Norwegen und Luxemburg als «Sonderfälle»
Aus dem Rahmen fallen Norwegen und Luxemburg. Das Land der Wikinger geniesst die Vorteile seines natürlichen Reichtums: Fast 20% des norwegischen Sozialproduktes gehen auf Erdölexporte zurück. Ohne dieses Zusatzeinkommen läge das norwegische Pro-Kopf-Einkommen fast exakt auf dem Niveau der Schweiz. Noch etwas wohlhabender als die Norweger sind die Luxemburger mit 540‘000 Einwohnern und einem Ausländeranteil von fast 45%. Der Anteil der Luxemburger Finanzindustrie am BIP beträgt rund einen Viertel. Eigentlich sind Luxemburgs Primäreinkommen aufgrund der vielen hohen Einkommen aus dem Finanzsektor recht ungleich verteilt. Der Staat korrigiert die Verteilung jedoch stark und drückt die Spreizung der verfügbaren Einkommen in etwa auf das Niveau der Schweiz.

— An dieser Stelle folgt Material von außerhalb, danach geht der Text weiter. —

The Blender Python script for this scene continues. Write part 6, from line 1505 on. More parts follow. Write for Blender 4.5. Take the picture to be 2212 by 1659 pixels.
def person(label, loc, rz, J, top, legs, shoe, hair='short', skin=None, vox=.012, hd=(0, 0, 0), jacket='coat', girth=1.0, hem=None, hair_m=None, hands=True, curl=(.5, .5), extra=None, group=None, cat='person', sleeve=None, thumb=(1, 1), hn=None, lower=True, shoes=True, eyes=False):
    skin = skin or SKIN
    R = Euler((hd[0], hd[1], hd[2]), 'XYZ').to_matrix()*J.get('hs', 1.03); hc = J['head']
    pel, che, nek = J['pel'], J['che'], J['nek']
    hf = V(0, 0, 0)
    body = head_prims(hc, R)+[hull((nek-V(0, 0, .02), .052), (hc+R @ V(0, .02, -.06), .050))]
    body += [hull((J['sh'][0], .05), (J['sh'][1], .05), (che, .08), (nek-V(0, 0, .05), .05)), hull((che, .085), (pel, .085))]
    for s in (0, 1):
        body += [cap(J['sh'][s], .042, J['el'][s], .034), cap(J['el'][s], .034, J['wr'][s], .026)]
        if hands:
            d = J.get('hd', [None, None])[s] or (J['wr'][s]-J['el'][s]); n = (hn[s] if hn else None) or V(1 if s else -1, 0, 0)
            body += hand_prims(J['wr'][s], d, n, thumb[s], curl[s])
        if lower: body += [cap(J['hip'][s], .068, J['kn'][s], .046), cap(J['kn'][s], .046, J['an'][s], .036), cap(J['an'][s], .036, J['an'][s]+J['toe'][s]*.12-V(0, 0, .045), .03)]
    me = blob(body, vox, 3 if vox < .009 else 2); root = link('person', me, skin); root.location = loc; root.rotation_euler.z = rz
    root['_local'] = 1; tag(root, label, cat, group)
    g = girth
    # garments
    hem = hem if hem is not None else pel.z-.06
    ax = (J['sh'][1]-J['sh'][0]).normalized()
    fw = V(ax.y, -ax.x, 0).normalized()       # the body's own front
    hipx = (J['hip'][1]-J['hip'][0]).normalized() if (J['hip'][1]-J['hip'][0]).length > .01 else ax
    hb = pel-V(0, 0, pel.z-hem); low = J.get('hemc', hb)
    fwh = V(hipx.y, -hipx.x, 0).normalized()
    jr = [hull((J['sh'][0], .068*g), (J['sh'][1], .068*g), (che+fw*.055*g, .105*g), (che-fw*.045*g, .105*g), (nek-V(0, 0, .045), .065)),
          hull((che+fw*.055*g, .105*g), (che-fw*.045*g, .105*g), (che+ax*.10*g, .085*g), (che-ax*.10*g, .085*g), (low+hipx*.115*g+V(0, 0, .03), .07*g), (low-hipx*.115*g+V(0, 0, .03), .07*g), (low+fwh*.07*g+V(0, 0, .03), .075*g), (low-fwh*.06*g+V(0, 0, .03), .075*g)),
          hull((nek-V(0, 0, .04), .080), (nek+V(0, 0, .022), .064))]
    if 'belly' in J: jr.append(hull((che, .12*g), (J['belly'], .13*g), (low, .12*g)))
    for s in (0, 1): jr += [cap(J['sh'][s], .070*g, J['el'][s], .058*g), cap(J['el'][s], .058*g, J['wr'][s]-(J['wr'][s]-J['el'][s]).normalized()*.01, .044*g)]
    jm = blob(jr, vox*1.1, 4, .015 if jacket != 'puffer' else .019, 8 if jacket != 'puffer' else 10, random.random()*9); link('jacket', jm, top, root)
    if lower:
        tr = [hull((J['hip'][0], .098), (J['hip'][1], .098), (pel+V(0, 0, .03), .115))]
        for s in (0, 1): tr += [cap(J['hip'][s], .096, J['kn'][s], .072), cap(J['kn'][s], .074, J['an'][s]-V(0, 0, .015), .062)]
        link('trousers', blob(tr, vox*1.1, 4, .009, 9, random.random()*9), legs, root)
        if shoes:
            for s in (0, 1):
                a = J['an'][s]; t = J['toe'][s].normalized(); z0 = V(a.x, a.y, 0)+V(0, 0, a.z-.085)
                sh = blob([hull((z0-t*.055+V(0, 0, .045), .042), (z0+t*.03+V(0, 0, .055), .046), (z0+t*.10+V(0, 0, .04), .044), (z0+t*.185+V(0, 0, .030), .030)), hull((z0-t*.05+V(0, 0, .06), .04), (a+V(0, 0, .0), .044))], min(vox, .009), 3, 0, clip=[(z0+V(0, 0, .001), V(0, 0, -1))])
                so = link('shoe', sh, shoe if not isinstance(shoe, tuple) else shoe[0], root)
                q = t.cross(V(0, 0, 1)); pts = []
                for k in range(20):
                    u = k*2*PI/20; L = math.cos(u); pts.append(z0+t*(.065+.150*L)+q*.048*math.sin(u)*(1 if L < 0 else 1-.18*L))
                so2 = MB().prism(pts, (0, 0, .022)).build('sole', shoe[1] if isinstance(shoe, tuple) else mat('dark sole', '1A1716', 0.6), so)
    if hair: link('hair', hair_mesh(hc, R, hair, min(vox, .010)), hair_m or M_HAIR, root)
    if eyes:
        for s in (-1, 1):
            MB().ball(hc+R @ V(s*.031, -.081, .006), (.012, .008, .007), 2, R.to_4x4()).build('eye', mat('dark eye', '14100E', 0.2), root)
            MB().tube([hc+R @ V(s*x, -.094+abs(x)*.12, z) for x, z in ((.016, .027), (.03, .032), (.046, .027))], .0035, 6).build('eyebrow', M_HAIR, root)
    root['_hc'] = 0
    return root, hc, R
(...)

Der Kanton Genf ist bezüglich Grösse, Wirtschaftsstruktur und Einkommensniveau mit Luxemburg vergleichbar. Es ist anzunehmen, dass auch die Einkommensverteilung derjenigen von Luxemburg ähnelt. Wäre der Kanton Genf ein selbständiger Stadtstaat ausserhalb der Schweiz, würde er in der Grafik in der Nähe Luxemburgs zu liegen kommen. Dies zeigt die Schwierigkeit solcher Ländervergleiche auf, denn es werden sehr unterschiedlich grosse Räume verglichen.
Kurzum: Unter Ausklammerung der «Speziallfälle» Norwegen und Luxemburg schafft es kein anderes Land wie die Schweiz, einen so hohen Wohlstand zu schaffen und diesen gleichzeitig relativ breit zu verteilen. Besonders muss sie den Vergleich mit den ebenfalls erfolgreichen nordischen Staaten Europas keineswegs scheuen.